The same principle applies here.

If pro-Israel advocacy continues to rely primarily on vulnerability narratives, framing Jews as oppressed and vulnerable victims, and in real time Israel demonstrates regional power and influence, the gap between rhetoric and perception will widen. Voters respond poorly when messaging appears disconnected from visible reality.

America First is not a fringe concept. It is the default posture of most voters. Every nation, including the United States, makes decisions based on its own interests. The US–Israel alliance has always been strongest when understood as mutually beneficial. Intelligence sharing. Military innovation. Strategic deterrence. Democratic alignment in a volatile region. These are compelling arguments within an America First framework.
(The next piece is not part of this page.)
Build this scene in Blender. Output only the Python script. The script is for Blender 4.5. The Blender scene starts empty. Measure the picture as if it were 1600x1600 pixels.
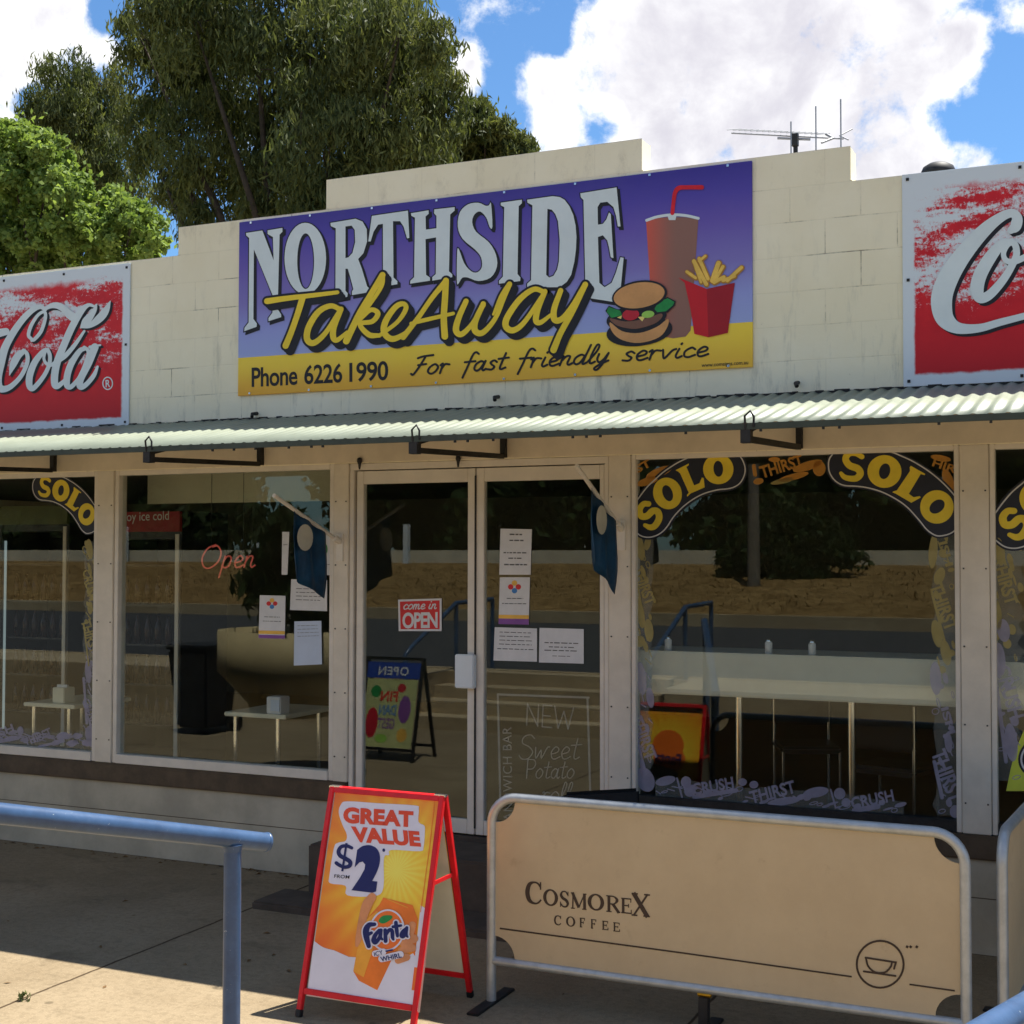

What is less compelling is a narrative that implies America’s support is charity, or that Israel’s strength is something to downplay.

Israel is now in what can only be described as an era of power. Its technological capabilities, military reach, and regional influence are evident. The world knows it. The American public knows it. The American Jewish community cannot distance itself from that reality, even if it feels politically uncomfortable.

The path forward isn’t denial, it’s adaptation.

Instead of asking Americans to support Israel out of guilt, history, or fear of antisemitism alone, the case should be made on strategic clarity. A strong Israel deters adversaries aligned with Iran. It weakens proxy networks that target American troops. It provides intelligence advantages that save American lives. It serves as a forward democratic ally in a region defined by instability.

This does not diminish the reality of antisemitism. Jew-hatred is real and resurging, but conflating antisemitism advocacy with geopolitical vulnerability narratives weakens both arguments.

Americans respect strength. They respect clarity. They respect honesty about national interest.

The alliance between the United States and Israel does not need to be framed as sentimental or fragile. It is durable because it is strategic and mutually beneficial.

Trump’s speech made this political truth crystal clear. Americans will support military action if they believe it serves American interests.

American politicians ultimately respond to the incentive of votes. Public pressure shapes political action far more often than the reverse. Power in a democracy flows upward from the electorate, not downward from elected officials.

Those who care about the long-term strength of the US–Israel alliance must understand that reality. If public opinion shifts, political alignment will follow. The future of the relationship will not be determined in backrooms, but in the court of American public sentiment.